Hiring Daniels First Step

So I view hiring Daniels as Zaidi's first step towards building up a core group of advisers who is able to marry the baseball side of things with the analytical side.  Not sure why there was a sudden rush to sign Driveline's employees, but luckily we ended up getting one of their pitching  experts, which is key to our park, as well as for efficient success in the playoffs.
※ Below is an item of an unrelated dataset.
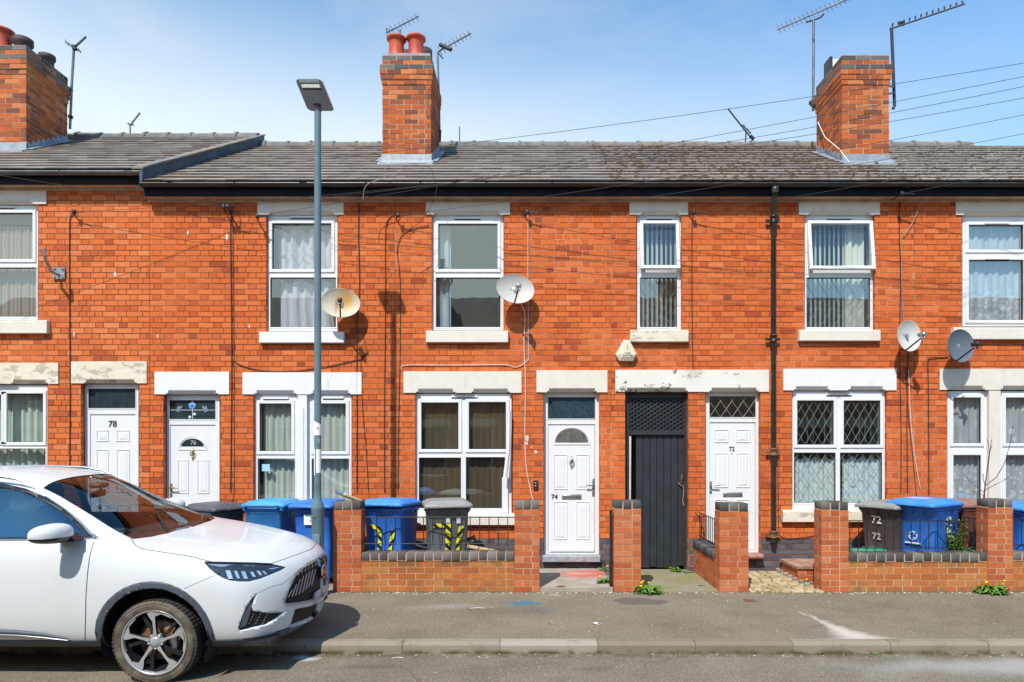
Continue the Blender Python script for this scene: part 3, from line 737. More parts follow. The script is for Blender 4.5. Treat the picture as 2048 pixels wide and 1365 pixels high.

Hopefully the Giants will continue spending money to build up an organization who can address a number of different areas, from hitting to hitting with power to hitting with contact to hitting from the bench, from fielding to fielding multiple positions, from pitching as a starter to pitching as both a starter and reliever.  These are the flexibilities that Zaidi said he is looking for from players, the new Giants Way, now that he's in control.  He wants team players who are flexible in how they approach each situation, looking at doing what is best for the club, and not just for himself.